US Stocks: Wall St falls on inflation fears; Powell-Biden talks in focus

US Stocks: Wall St falls on inflation fears; Powell-Biden talks in focus

Energy outperformed with a 1.1% gain as Brent crude climbed above $120 a barrel after the European Union agreed to a partial ban on Russian oil.

Fed Governor Christopher Waller said on Monday the U.S. central bank should be prepared to raise rates by a half percentage point at every meeting from now on until inflation is decisively curbed.

Waller's comments sparked a sell-off in bond markets, with the benchmark 10-year U.S. Treasury yield climbing to a one-week high, as traders scaled down expectations that the Fed might pause for breath after hikes in June and July.

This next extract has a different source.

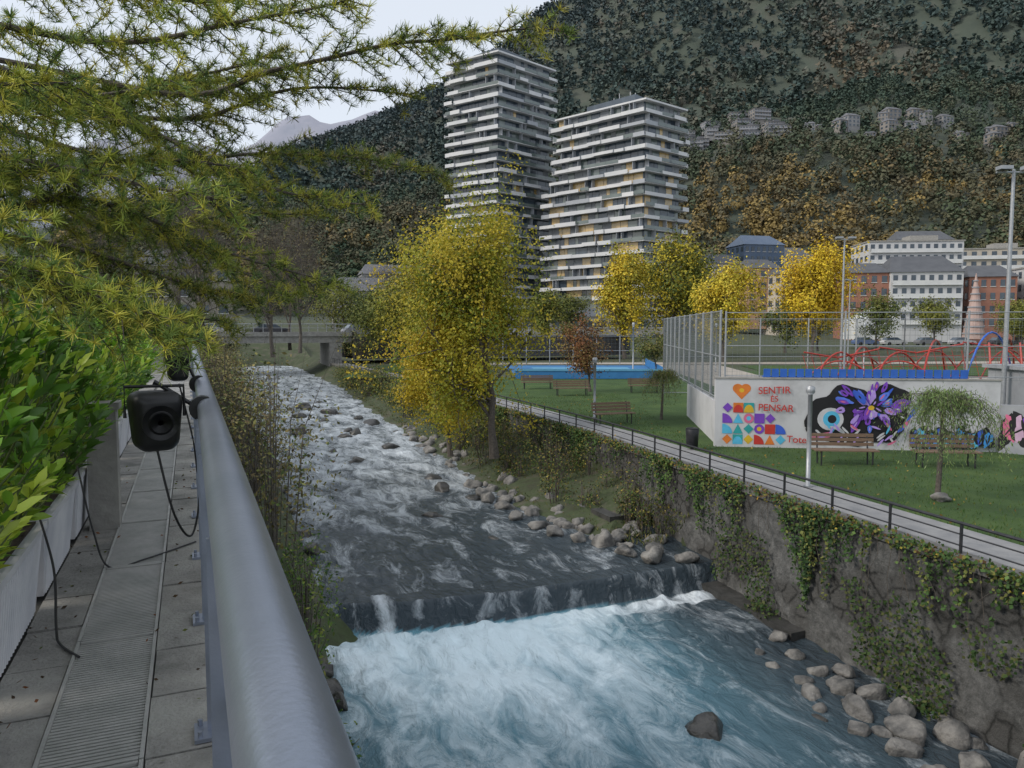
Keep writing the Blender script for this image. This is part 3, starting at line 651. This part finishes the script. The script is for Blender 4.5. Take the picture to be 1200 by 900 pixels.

"We haven't seen a genuine peak in inflation yet," said Max Kettner, chief multi-asset strategist at HSBC. "In the U.S., it's a peak technically, but it's much more about the composition of inflation in the next few months."

Biden said the Fed has a primary responsibility to control inflation and vowed not to seek "to influence its decisions inappropriately" ahead of a meeting with the central bank chief, scheduled at 1:15 p.m. (1715 GMT).

Last week, all the three major U.S. indexes snapped their longest weekly losing streak in decades as signs of inflation peaking and consumer resiliency brought back buyers into the market.